EXERCISE AIM
Take the data that follows and retype it word for word.
------------------------------
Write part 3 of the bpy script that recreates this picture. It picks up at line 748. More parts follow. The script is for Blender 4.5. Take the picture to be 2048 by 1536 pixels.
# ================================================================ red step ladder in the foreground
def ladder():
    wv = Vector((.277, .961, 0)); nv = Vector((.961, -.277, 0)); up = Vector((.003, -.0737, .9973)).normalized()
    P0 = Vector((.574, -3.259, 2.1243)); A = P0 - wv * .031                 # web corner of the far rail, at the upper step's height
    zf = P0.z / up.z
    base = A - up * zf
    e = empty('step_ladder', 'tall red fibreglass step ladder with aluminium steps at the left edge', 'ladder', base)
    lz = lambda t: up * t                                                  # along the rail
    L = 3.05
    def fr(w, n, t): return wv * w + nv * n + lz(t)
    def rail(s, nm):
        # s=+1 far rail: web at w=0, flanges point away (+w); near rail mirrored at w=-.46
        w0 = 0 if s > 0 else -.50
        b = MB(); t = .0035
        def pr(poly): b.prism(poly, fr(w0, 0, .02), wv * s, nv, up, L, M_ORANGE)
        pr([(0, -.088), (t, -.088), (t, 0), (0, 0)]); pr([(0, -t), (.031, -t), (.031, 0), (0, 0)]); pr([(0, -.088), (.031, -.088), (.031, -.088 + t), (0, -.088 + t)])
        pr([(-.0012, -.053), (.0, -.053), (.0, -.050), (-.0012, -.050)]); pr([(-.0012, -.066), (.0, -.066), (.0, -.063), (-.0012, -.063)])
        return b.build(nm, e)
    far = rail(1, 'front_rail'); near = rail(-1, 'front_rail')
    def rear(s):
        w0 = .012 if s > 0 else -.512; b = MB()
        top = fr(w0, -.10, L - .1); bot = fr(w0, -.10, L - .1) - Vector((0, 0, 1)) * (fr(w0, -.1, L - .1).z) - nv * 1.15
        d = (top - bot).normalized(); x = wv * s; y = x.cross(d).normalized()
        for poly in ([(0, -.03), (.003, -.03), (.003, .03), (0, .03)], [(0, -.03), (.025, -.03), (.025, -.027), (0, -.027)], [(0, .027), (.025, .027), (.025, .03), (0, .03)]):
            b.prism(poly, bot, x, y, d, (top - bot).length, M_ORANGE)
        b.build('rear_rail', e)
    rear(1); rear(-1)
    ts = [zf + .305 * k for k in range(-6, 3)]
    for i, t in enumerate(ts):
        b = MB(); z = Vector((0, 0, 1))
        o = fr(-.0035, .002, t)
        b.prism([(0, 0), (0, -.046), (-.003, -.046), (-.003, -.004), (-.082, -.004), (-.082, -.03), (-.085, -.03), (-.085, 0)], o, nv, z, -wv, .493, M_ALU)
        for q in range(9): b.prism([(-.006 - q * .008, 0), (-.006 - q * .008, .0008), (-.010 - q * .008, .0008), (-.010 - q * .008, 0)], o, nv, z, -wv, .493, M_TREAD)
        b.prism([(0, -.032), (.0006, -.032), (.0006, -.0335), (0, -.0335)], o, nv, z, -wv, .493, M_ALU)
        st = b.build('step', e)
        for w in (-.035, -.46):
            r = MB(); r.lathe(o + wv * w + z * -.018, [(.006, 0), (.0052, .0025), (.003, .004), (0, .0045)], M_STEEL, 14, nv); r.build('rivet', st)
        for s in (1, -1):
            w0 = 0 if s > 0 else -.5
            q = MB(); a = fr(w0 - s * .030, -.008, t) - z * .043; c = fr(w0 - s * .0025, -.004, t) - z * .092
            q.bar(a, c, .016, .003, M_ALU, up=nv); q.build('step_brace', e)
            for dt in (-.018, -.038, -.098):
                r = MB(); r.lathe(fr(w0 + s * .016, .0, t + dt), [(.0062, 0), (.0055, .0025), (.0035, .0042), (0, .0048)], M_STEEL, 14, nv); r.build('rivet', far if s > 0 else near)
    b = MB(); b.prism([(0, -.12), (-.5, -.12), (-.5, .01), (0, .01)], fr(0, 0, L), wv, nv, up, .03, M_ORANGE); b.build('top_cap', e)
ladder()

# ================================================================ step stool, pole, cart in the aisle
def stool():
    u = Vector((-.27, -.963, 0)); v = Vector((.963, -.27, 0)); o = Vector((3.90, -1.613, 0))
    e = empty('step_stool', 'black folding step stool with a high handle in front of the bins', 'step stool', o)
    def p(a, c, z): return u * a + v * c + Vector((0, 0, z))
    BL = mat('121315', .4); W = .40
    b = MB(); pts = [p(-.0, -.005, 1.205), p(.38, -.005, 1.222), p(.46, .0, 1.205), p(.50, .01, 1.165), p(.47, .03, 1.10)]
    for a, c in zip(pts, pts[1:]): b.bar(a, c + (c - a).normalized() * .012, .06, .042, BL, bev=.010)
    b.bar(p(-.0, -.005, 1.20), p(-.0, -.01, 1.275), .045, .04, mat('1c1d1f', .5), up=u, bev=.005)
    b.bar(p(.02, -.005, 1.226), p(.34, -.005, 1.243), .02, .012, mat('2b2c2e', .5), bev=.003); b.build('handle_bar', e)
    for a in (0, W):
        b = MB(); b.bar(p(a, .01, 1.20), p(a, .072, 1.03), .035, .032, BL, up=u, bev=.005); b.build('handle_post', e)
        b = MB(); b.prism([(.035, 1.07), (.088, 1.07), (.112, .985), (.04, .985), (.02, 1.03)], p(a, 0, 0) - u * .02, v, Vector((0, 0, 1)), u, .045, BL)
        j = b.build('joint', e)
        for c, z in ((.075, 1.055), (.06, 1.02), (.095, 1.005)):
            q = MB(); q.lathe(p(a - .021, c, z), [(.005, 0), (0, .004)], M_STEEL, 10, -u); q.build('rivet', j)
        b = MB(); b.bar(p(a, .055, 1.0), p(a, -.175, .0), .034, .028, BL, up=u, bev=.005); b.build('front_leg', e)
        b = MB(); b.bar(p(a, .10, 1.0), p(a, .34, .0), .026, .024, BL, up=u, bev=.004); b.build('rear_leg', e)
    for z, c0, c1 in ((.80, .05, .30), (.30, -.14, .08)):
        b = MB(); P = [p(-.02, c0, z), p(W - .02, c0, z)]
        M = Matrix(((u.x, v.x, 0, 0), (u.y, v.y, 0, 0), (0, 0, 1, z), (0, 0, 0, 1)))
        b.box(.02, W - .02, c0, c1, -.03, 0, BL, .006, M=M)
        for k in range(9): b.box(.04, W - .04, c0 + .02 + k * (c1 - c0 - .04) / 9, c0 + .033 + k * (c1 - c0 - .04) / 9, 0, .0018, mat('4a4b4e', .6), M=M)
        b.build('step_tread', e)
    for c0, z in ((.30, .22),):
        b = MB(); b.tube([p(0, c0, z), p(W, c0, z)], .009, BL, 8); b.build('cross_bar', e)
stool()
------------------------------
REPLY
Write part 3 of the bpy script that recreates this picture. It picks up at line 748. More parts follow. The script is for Blender 4.5. Take the picture to be 2048 by 1536 pixels.
# ================================================================ red step ladder in the foreground
def ladder():
    wv = Vector((.277, .961, 0)); nv = Vector((.961, -.277, 0)); up = Vector((.003, -.0737, .9973)).normalized()
    P0 = Vector((.574, -3.259, 2.1243)); A = P0 - wv * .031                 # web corner of the far rail, at the upper step's height
    zf = P0.z / up.z
    base = A - up * zf
    e = empty('step_ladder', 'tall red fibreglass step ladder with aluminium steps at the left edge', 'ladder', base)
    lz = lambda t: up * t                                                  # along the rail
    L = 3.05
    def fr(w, n, t): return wv * w + nv * n + lz(t)
    def rail(s, nm):
        # s=+1 far rail: web at w=0, flanges point away (+w); near rail mirrored at w=-.46
        w0 = 0 if s > 0 else -.50
        b = MB(); t = .0035
        def pr(poly): b.prism(poly, fr(w0, 0, .02), wv * s, nv, up, L, M_ORANGE)
        pr([(0, -.088), (t, -.088), (t, 0), (0, 0)]); pr([(0, -t), (.031, -t), (.031, 0), (0, 0)]); pr([(0, -.088), (.031, -.088), (.031, -.088 + t), (0, -.088 + t)])
        pr([(-.0012, -.053), (.0, -.053), (.0, -.050), (-.0012, -.050)]); pr([(-.0012, -.066), (.0, -.066), (.0, -.063), (-.0012, -.063)])
        return b.build(nm, e)
    far = rail(1, 'front_rail'); near = rail(-1, 'front_rail')
    def rear(s):
        w0 = .012 if s > 0 else -.512; b = MB()
        top = fr(w0, -.10, L - .1); bot = fr(w0, -.10, L - .1) - Vector((0, 0, 1)) * (fr(w0, -.1, L - .1).z) - nv * 1.15
        d = (top - bot).normalized(); x = wv * s; y = x.cross(d).normalized()
        for poly in ([(0, -.03), (.003, -.03), (.003, .03), (0, .03)], [(0, -.03), (.025, -.03), (.025, -.027), (0, -.027)], [(0, .027), (.025, .027), (.025, .03), (0, .03)]):
            b.prism(poly, bot, x, y, d, (top - bot).length, M_ORANGE)
        b.build('rear_rail', e)
    rear(1); rear(-1)
    ts = [zf + .305 * k for k in range(-6, 3)]
    for i, t in enumerate(ts):
        b = MB(); z = Vector((0, 0, 1))
        o = fr(-.0035, .002, t)
        b.prism([(0, 0), (0, -.046), (-.003, -.046), (-.003, -.004), (-.082, -.004), (-.082, -.03), (-.085, -.03), (-.085, 0)], o, nv, z, -wv, .493, M_ALU)
        for q in range(9): b.prism([(-.006 - q * .008, 0), (-.006 - q * .008, .0008), (-.010 - q * .008, .0008), (-.010 - q * .008, 0)], o, nv, z, -wv, .493, M_TREAD)
        b.prism([(0, -.032), (.0006, -.032), (.0006, -.0335), (0, -.0335)], o, nv, z, -wv, .493, M_ALU)
        st = b.build('step', e)
        for w in (-.035, -.46):
            r = MB(); r.lathe(o + wv * w + z * -.018, [(.006, 0), (.0052, .0025), (.003, .004), (0, .0045)], M_STEEL, 14, nv); r.build('rivet', st)
        for s in (1, -1):
            w0 = 0 if s > 0 else -.5
            q = MB(); a = fr(w0 - s * .030, -.008, t) - z * .043; c = fr(w0 - s * .0025, -.004, t) - z * .092
            q.bar(a, c, .016, .003, M_ALU, up=nv); q.build('step_brace', e)
            for dt in (-.018, -.038, -.098):
                r = MB(); r.lathe(fr(w0 + s * .016, .0, t + dt), [(.0062, 0), (.0055, .0025), (.0035, .0042), (0, .0048)], M_STEEL, 14, nv); r.build('rivet', far if s > 0 else near)
    b = MB(); b.prism([(0, -.12), (-.5, -.12), (-.5, .01), (0, .01)], fr(0, 0, L), wv, nv, up, .03, M_ORANGE); b.build('top_cap', e)
ladder()

# ================================================================ step stool, pole, cart in the aisle
def stool():
    u = Vector((-.27, -.963, 0)); v = Vector((.963, -.27, 0)); o = Vector((3.90, -1.613, 0))
    e = empty('step_stool', 'black folding step stool with a high handle in front of the bins', 'step stool', o)
    def p(a, c, z): return u * a + v * c + Vector((0, 0, z))
    BL = mat('121315', .4); W = .40
    b = MB(); pts = [p(-.0, -.005, 1.205), p(.38, -.005, 1.222), p(.46, .0, 1.205), p(.50, .01, 1.165), p(.47, .03, 1.10)]
    for a, c in zip(pts, pts[1:]): b.bar(a, c + (c - a).normalized() * .012, .06, .042, BL, bev=.010)
    b.bar(p(-.0, -.005, 1.20), p(-.0, -.01, 1.275), .045, .04, mat('1c1d1f', .5), up=u, bev=.005)
    b.bar(p(.02, -.005, 1.226), p(.34, -.005, 1.243), .02, .012, mat('2b2c2e', .5), bev=.003); b.build('handle_bar', e)
    for a in (0, W):
        b = MB(); b.bar(p(a, .01, 1.20), p(a, .072, 1.03), .035, .032, BL, up=u, bev=.005); b.build('handle_post', e)
        b = MB(); b.prism([(.035, 1.07), (.088, 1.07), (.112, .985), (.04, .985), (.02, 1.03)], p(a, 0, 0) - u * .02, v, Vector((0, 0, 1)), u, .045, BL)
        j = b.build('joint', e)
        for c, z in ((.075, 1.055), (.06, 1.02), (.095, 1.005)):
            q = MB(); q.lathe(p(a - .021, c, z), [(.005, 0), (0, .004)], M_STEEL, 10, -u); q.build('rivet', j)
        b = MB(); b.bar(p(a, .055, 1.0), p(a, -.175, .0), .034, .028, BL, up=u, bev=.005); b.build('front_leg', e)
        b = MB(); b.bar(p(a, .10, 1.0), p(a, .34, .0), .026, .024, BL, up=u, bev=.004); b.build('rear_leg', e)
    for z, c0, c1 in ((.80, .05, .30), (.30, -.14, .08)):
        b = MB(); P = [p(-.02, c0, z), p(W - .02, c0, z)]
        M = Matrix(((u.x, v.x, 0, 0), (u.y, v.y, 0, 0), (0, 0, 1, z), (0, 0, 0, 1)))
        b.box(.02, W - .02, c0, c1, -.03, 0, BL, .006, M=M)
        for k in range(9): b.box(.04, W - .04, c0 + .02 + k * (c1 - c0 - .04) / 9, c0 + .033 + k * (c1 - c0 - .04) / 9, 0, .0018, mat('4a4b4e', .6), M=M)
        b.build('step_tread', e)
    for c0, z in ((.30, .22),):
        b = MB(); b.tube([p(0, c0, z), p(W, c0, z)], .009, BL, 8); b.build('cross_bar', e)
stool()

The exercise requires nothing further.